The traditional code of Canon Law (Canon 1325, §2) defines a schismatic as one who refuses to submit to the authority of the Sovereign Pontiff. However, given the present confusion of the Church and the fact that we are obliged by our Faith to refuse so many of the liberal, ecumenical statements of Pope John Paul II, it is not necessarily obvious that a sedevacantist actually refuses to submit to the authority of the Sovereign Pontiff, and that he is consequently a schismatic.

Nevertheless, it is preposterous to say, as the sedevacantists do, that there has not been any Pope for more than 40 years, for this would destroy the visibility of the Church, and the very possibility of a canonical election of a future Pope.

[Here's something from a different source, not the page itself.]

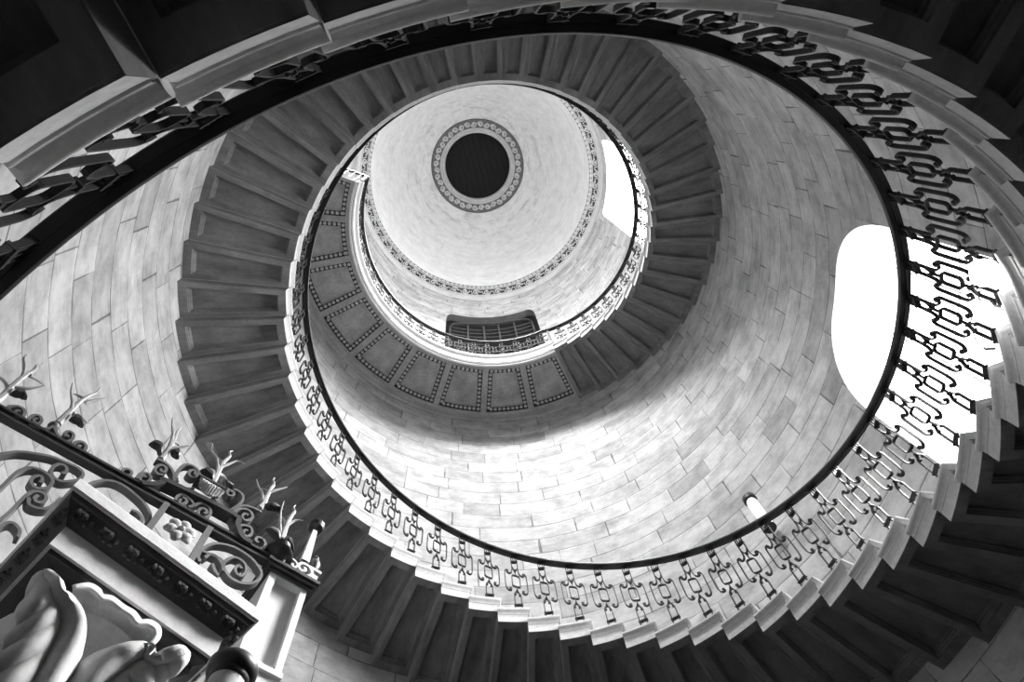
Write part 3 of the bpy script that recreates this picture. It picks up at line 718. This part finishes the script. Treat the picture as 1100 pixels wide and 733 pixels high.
# ------------------------------------------------------------------ wrought iron screen, lower left
SCR = {'S':[('s',[(-0.925,2.371),(-0.89,2.436),(-0.842,2.477),(-0.801,2.502),(-0.761,2.509),(-0.72,2.517),(-0.695,2.507),(-0.684,2.481),(-0.691,2.452),(-0.718,2.414),(-0.744,2.408),(-0.765,2.425),(-0.776,2.454),(-0.769,2.483),(-0.752,2.492),(-0.739,2.481),(-0.732,2.458),(-0.743,2.453)]),('s',[(-0.837,2.214),(-0.835,2.254),(-0.838,2.305),(-0.839,2.346),(-0.832,2.377),(-0.818,2.401),(-0.798,2.41),(-0.777,2.411),(-0.756,2.405),(-0.74,2.387),(-0.735,2.358),(-0.746,2.334),(-0.761,2.323),(-0.779,2.328),(-0.791,2.346),(-0.792,2.367),(-0.783,2.383),(-0.771,2.379),(-0.763,2.362),(-0.771,2.357)]),('s',[(-0.76,2.086),(-0.762,2.131),(-0.761,2.173),(-0.763,2.214),(-0.765,2.256),(-0.763,2.291),(-0.75,2.311),(-0.733,2.316),(-0.719,2.307),(-0.713,2.286),(-0.719,2.27),(-0.733,2.267),(-0.742,2.28),(-0.739,2.296)]),('s',[(-0.755,2.267),(-0.741,2.242),(-0.723,2.238),(-0.705,2.247),(-0.691,2.264),(-0.685,2.298),(-0.685,2.338)]),('s',[(-0.741,2.065),(-0.746,2.105),(-0.741,2.127),(-0.727,2.135),(-0.703,2.122),(-0.691,2.095)]),('s',[(-0.655,2.451),(-0.642,2.493),(-0.616,2.533),(-0.584,2.551),(-0.542,2.549),(-0.494,2.533),(-0.459,2.514),(-0.431,2.484),(-0.418,2.444),(-0.423,2.42)]),('s',[(-0.488,2.454),(-0.467,2.458),(-0.443,2.441),(-0.435,2.409)]),('s',[(-0.204,2.384),(-0.217,2.409),(-0.218,2.447),(-0.207,2.484),(-0.187,2.514),(-0.157,2.535),(-0.124,2.548),(-0.086,2.548),(-0.046,2.538),(-0.013,2.517),(0.007,2.49),(0.005,2.447),(-0.02,2.407),(-0.055,2.387),(-0.089,2.389),(-0.117,2.411),(-0.13,2.437),(-0.125,2.465),(-0.107,2.495),(-0.082,2.502),(-0.058,2.489),(-0.046,2.456),(-0.055,2.425),(-0.074,2.424),(-0.086,2.446),(-0.077,2.468),(-0.065,2.46)]),('s',[(-0.196,2.418),(-0.183,2.449),(-0.159,2.45),(-0.131,2.427),(-0.119,2.4)]),('s',[(-0.163,2.409),(-0.144,2.379),(-0.126,2.368)]),('s',[(-0.217,2.442),(-0.183,2.448),(-0.142,2.45),(-0.132,2.43)]),('beam',[(-0.52,2.607),(-0.484,2.635),(-0.463,2.674),(-0.45,2.695),(-0.185,2.718),(-0.15,2.668),(-0.112,2.617),(-0.075,2.613)]),('s',[(-0.388,2.625),(-0.391,2.656),(-0.378,2.679),(-0.358,2.678),(-0.335,2.667),(-0.325,2.648),(-0.337,2.629)]),('s',[(-0.375,2.649),(-0.373,2.628),(-0.36,2.625),(-0.353,2.648),(-0.362,2.663),(-0.374,2.662)]),('s',[(-0.321,2.647),(-0.319,2.666),(-0.304,2.687),(-0.277,2.691),(-0.259,2.669),(-0.258,2.636),(-0.275,2.614),(-0.294,2.623),(-0.298,2.653),(-0.284,2.666),(-0.271,2.657),(-0.277,2.637)]),('s',[(-0.211,2.716),(-0.262,2.753),(-0.281,2.769)]),('s',[(-0.273,2.918),(-0.258,2.876),(-0.245,2.863),(-0.218,2.885),(-0.192,2.88),(-0.177,2.852),(-0.18,2.806),(-0.191,2.766),(-0.198,2.726)]),('s',[(-0.244,2.858),(-0.245,2.838),(-0.233,2.825),(-0.218,2.841),(-0.223,2.861),(-0.235,2.858)]),('s',[(-0.198,2.726),(-0.181,2.787),(-0.151,2.823),(-0.114,2.836),(-0.089,2.836)]),('s',[(-0.184,2.725),(-0.175,2.769),(-0.153,2.797),(-0.127,2.799),(-0.112,2.772),(-0.12,2.742),(-0.137,2.731),(-0.149,2.748),(-0.142,2.772),(-0.131,2.768)]),('s',[(-0.187,2.723),(-0.173,2.69),(-0.147,2.659),(-0.118,2.627),(-0.081,2.613),(-0.049,2.611)]),('s',[(-0.135,2.65),(-0.14,2.677),(-0.124,2.701),(-0.099,2.705),(-0.087,2.677),(-0.095,2.648),(-0.114,2.647),(-0.116,2.673),(-0.104,2.678)]),('s',[(-0.049,2.611),(-0.027,2.625),(-0.022,2.656),(-0.038,2.678),(-0.06,2.675),(-0.063,2.65),(-0.049,2.647)]),('s',[(-0.535,2.798),(-0.512,2.805),(-0.483,2.798),(-0.457,2.776),(-0.44,2.744),(-0.433,2.72)]),('s',[(-0.477,2.728),(-0.498,2.717),(-0.514,2.731),(-0.517,2.762),(-0.503,2.782),(-0.486,2.776),(-0.481,2.752),(-0.493,2.742),(-0.499,2.754)]),('s',[(-0.432,2.721),(-0.44,2.769),(-0.446,2.82),(-0.438,2.86),(-0.416,2.881),(-0.391,2.876),(-0.375,2.855),(-0.379,2.817),(-0.397,2.81),(-0.41,2.828),(-0.403,2.855),(-0.389,2.852),(-0.388,2.833)]),('s',[(-0.433,2.72),(-0.399,2.714),(-0.369,2.735),(-0.36,2.756)]),('s',[(-1.025,2.613),(-1.034,2.629),(-1.026,2.647),(-1.01,2.663),(-0.989,2.656),(-0.975,2.627),(-0.98,2.606),(-0.997,2.611),(-1.005,2.634),(-0.995,2.641)]),('s',[(-0.948,2.608),(-0.958,2.636),(-0.955,2.661),(-0.94,2.671),(-0.924,2.654),(-0.921,2.631),(-0.934,2.624),(-0.944,2.641),(-0.936,2.651)]),('s',[(-0.94,2.599),(-0.909,2.605),(-0.889,2.629),(-0.881,2.663),(-0.885,2.678)]),('s',[(-0.881,2.663),(-0.862,2.639),(-0.837,2.619),(-0.813,2.616),(-0.803,2.642),(-0.814,2.674),(-0.831,2.679),(-0.837,2.658),(-0.827,2.643),(-0.822,2.657)]),('s',[(-0.783,2.609),(-0.788,2.635),(-0.776,2.658),(-0.756,2.655),(-0.745,2.63),(-0.753,2.613),(-0.769,2.62),(-0.767,2.639)]),('s',[(-0.546,2.626),(-0.545,2.664),(-0.53,2.686),(-0.509,2.678),(-0.506,2.645),(-0.521,2.63),(-0.536,2.637),(-0.533,2.665),(-0.521,2.659)]),('s',[(-0.597,2.612),(-0.601,2.634),(-0.59,2.65),(-0.575,2.649),(-0.568,2.626),(-0.579,2.619)])],'L':[[[(-1.087,2.624),(-1.079,2.665),(-1.093,2.758),(-1.103,2.867),(-1.102,2.938),(-1.112,2.972),(-1.104,2.989),(-1.107,3.012)],[(-1.105,2.86),(-1.13,2.91),(-1.158,2.945),(-1.158,2.963)],[(-1.094,2.89),(-1.071,2.909),(-1.04,2.921)],[(-1.084,2.772),(-1.052,2.798),(-1.035,2.822),(-1.02,2.852)],[(-1.091,2.739),(-1.125,2.782),(-1.162,2.805),(-1.178,2.813)]],[[(-0.883,2.701),(-0.887,2.759),(-0.892,2.827),(-0.896,2.908),(-0.892,2.979),(-0.884,3.016),(-0.888,3.063)],[(-0.886,2.798),(-0.907,2.853),(-0.941,2.899),(-0.963,2.946)],[(-0.896,2.908),(-0.903,2.946),(-0.93,2.964),(-0.944,2.973)],[(-0.88,2.915),(-0.861,2.954),(-0.839,2.992)],[(-0.877,2.81),(-0.856,2.829),(-0.831,2.829),(-0.811,2.845)]],[[(-0.525,2.829),(-0.524,2.885),(-0.531,2.97),(-0.541,3.048),(-0.546,3.08),(-0.544,3.119)],[(-0.532,2.947),(-0.549,3.015),(-0.575,3.059),(-0.593,3.1)],[(-0.531,2.995),(-0.518,3.006),(-0.496,3.013),(-0.48,3.038)],[(-0.525,2.927),(-0.5,2.96),(-0.471,2.992)]],[[(-0.311,2.84),(-0.314,2.908),(-0.318,2.972),(-0.32,3.041),(-0.312,3.108),(-0.322,3.139),(-0.313,3.161)],[(-0.315,2.921),(-0.332,2.984),(-0.357,3.026),(-0.387,3.042),(-0.4,3.082)],[(-0.319,3.013),(-0.332,3.056),(-0.361,3.08),(-0.372,3.1)],[(-0.32,2.998),(-0.298,3.04),(-0.276,3.085),(-0.245,3.091)],[(-0.312,2.944),(-0.293,2.961),(-0.264,2.957),(-0.236,2.968)]],[[(-0.101,2.869),(-0.097,2.917),(-0.097,2.996),(-0.096,3.05),(-0.091,3.091),(-0.104,3.119),(-0.101,3.141)],[(-0.104,2.923),(-0.122,2.969),(-0.147,2.982),(-0.169,3.01)],[(-0.099,3.006),(-0.111,3.035),(-0.134,3.037),(-0.149,3.055)],[(-0.095,3.017),(-0.068,3.055),(-0.038,3.098)]],[[(0.027,2.756),(0.027,2.807),(0.026,2.882),(0.03,2.941),(0.035,2.985),(0.025,3.007),(0.029,3.033)],[(0.023,2.768),(-0.003,2.837),(-0.021,2.904),(-0.028,2.967)],[(0.025,2.857),(0.009,2.909),(-0.021,2.942)],[(0.031,2.875),(0.051,2.913),(0.08,2.928)]]],'DL':[[(-1.075,2.716),(-1.074,2.764),(-1.048,2.771),(-1.022,2.741),(-1.037,2.741),(-1.055,2.722)],[(-0.868,2.757),(-0.873,2.801),(-0.844,2.804),(-0.812,2.759),(-0.83,2.765),(-0.856,2.758)],[(-0.598,2.88),(-0.586,2.923),(-0.544,2.918),(-0.529,2.838),(-0.554,2.877)],[(-0.515,2.911),(-0.497,2.953),(-0.471,2.893),(-0.499,2.887)],[(-0.381,2.894),(-0.361,2.936),(-0.326,2.935),(-0.312,2.871),(-0.338,2.869)],[(-0.285,2.914),(-0.273,2.92),(-0.247,2.863),(-0.216,2.871),(-0.259,2.876)],[(-0.086,2.929),(-0.055,2.947),(-0.007,2.931),(-0.039,2.913),(-0.075,2.889)],[(-0.047,2.76),(-0.025,2.793),(0.015,2.784),(0.024,2.736),(-0.01,2.738)],[(0.04,2.784),(0.068,2.781),(0.092,2.709),(0.067,2.73),(0.044,2.754)]]}
O = (0.9831, -1.1247, 0); RS = math.radians(139.5)
scr = thing('iron_screen', 'wrought iron scrollwork screen with straight top bar at lower left', 'iron screen', O, RS)
def G(): return MB()
mb = MB(); x0 = -1.75
mb.box(x0, 0.03, -.016, .016, 2.572, 2.582); mb.box(x0, 0.03, -.010, .014, 2.582, 2.604); mb.box(x0, 0.03, -.018, .014, 2.604, 2.616)
mb.build('top_bar', M_IRONW, scr)
for x in (-.406, -.2315, -1.2):
    mb = MB(); mb.box(x - .011, x + .011, -.022, .022, 1.6, 2.58); mb.build('upright', M_IRONG, scr)
for kind, pts in SCR['S']:
    line = smoothline(pts, 4)
    mb = MB(); mb.ribbon(line, .011 if kind == 's' else .022, .03 if kind == 's' else .05)
    mb.build('scroll' if kind == 's' else 'crest_bar', M_IRONG if kind == 's' else M_IRONW, scr, True)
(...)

Just submission to the Pope is a principle of unity in the Church, along with the Faith, the sacraments, and the holy sacrifice of the Mass. This is all contained in the definition of the Church contained in the catechism: “The Church is the congregation of all baptized persons united in the same true faith, the same sacrifice, and the same sacraments, under the authority of the Sovereign Pontiff and the bishops in communion with him”. However, he is not the only factor of unity. This is the misconception shared by both modernists and sedevacantists alike. They sat that nothing matters but the Pope and become modernist like him, or they say that nothing matters but the Pope, and he is destroying the Church, so therefore there is no Pope. The real problem of the present crisis in the Church is that the Pope is no longer acting as principle of unity, as he ought, for he is no longer adequately promoting the unity of Faith, sacraments and the Mass that has always characterized the Catholic Church.

It is consequently true that there can be some theological discussion as to whether sedevacantists are formally schismatic or not. The answer to this depends on the degree of sedevacantism. There are radical sedevacantists that call us heretics since we are in communion with a heretic (Wotyla), so they say. These are certainly schismatic, for they clearly reject communion with true Catholics, who are in no way modernist. By making their sedevacantism a quasi article of faith they certainly fall into the second category of persons that Canon 1325, §2 declares to be schismatic: “He is a schismatic who rejects communion with members of the Church subject to him (i.e. the Sovereign Pontiff*)”*. It is consequently by their refusal to be a part of the Church, and effectively making the “church” as they see it consist only in sedevacantists that they are certainly schismatic.

There are other sedevacantists, who do not hold their opinion as a question of Faith, but just as a private opinion, and who do not condemn other traditional Catholics who do not share their opinion. On account of the confusion of the present crisis and the fact that they do not refuse communion with Catholics who have the true Faith, it is not unreasonable to hold that such persons are not formally schismatic.

However, the real danger with the sedevacantists, over and above the question of their being formally schismatic, is that they fail to have a Catholic attitude. Their rash and excessive condemnatory attitude, not only towards the Pope and the modernists, but also towards Catholics simply trying to live their Catholic life, and other traditional Catholics, leads them to fall into rigorism, formalism and legalism, and to condemning everybody else. They easily fall into pharisaical pride. They are a real plague to the traditional movement here in the U.S. Such people have no sense of obedience or submission, and often commit rash judgement. They do not feel at home in the Society’s chapels where the Church’s Faith, sacraments, doctrines and Mass are preached together with the interior life of charity and self-sacrifice as the means for restoring all things in Christ.

Answered by Father Peter Scott, SSPX.